The importance of the horse to the war god is likewise not self-evident, since the Roman military was based on infantry. Mars' youthful armed priests the Salii, attired as "typical representatives of the archaic infantry," performed their rituals emphatically on foot, with dance steps. The equestrian order was of lesser social standing than the senatorial patres, "fathers", who were originally the patricians only. The Magister equitum, "Master of the Horse," was subordinate to the Dictator, who was forbidden the use of the horse except through special legislation. By the late Republic, the Roman cavalry was formed primarily from allies ', and Arrian emphasizes the foreign origin of cavalry training techniques, particularly among the Celts of Gaul and Spain. Roman technical terms pertaining to horsemanship and horse-drawn vehicles are mostly not Latin in origin, and often from Gaulish.
Under some circumstances, Roman religion placed the horse under an explicit ban. Horses were forbidden in the grove of Diana Nemorensis, and the patrician Flamen Dialis was religiously prohibited from riding a horse. Mars, however, was associated with horses at his Equirria festivals and the equestrian "Troy Game", which was one of the events Augustus staged for the dedication of the Temple of Mars Ultor in 2 BC.
Horse sacrifice was regularly offered by peoples the Romans classified as "barbarians," such as Scythians, but also at times by Greeks. In Macedonia, "horses in armor" were sacrificed as a lustration for the army. Immediately after describing the October Horse, Festus gives three other examples: the Spartans sacrifice a horse "to the winds" on Mount Taygetus; among the Sallentini, horses were burnt alive for an obscure Jove Menzana; and every year the Rhodians dedicated a four-horse chariot '
to the Sun and cast it into the sea. The quadriga traditionally represented the sun, as the biga did the moon. A Persian horse-sacrifice to "Hyperion clothed in rays of light" was noted by Ovid and Greek sources.

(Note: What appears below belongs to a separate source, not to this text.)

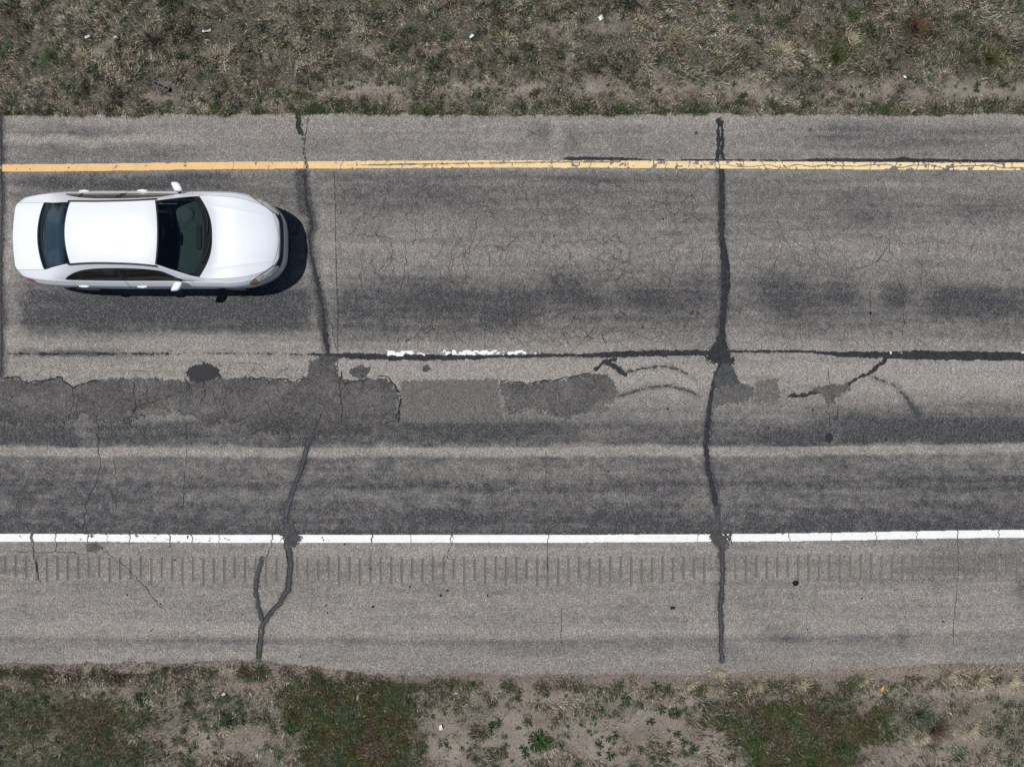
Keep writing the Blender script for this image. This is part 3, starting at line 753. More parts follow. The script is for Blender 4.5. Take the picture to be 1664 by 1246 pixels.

In contrast to cultures that offered a horse to the war god in advance to ask for success, the Roman horse sacrifice marked the close of the military campaigning season. Among the Romans, horse- and chariot-races were characteristic of "old and obscure" religious observances such as the Consualia that at times propitiated chthonic deities. The horse races at the shadowy Taurian Games in honor of the underworld gods were held in the Campus Martius as were Mars' Equirria. The horse had been established as a funerary animal among the Greeks and Etruscans by the Archaic period. Hendrik Wagenvoort even speculated about an archaic form of Mars who "had been imagined as the god of death and the underworld in the shape of a horse."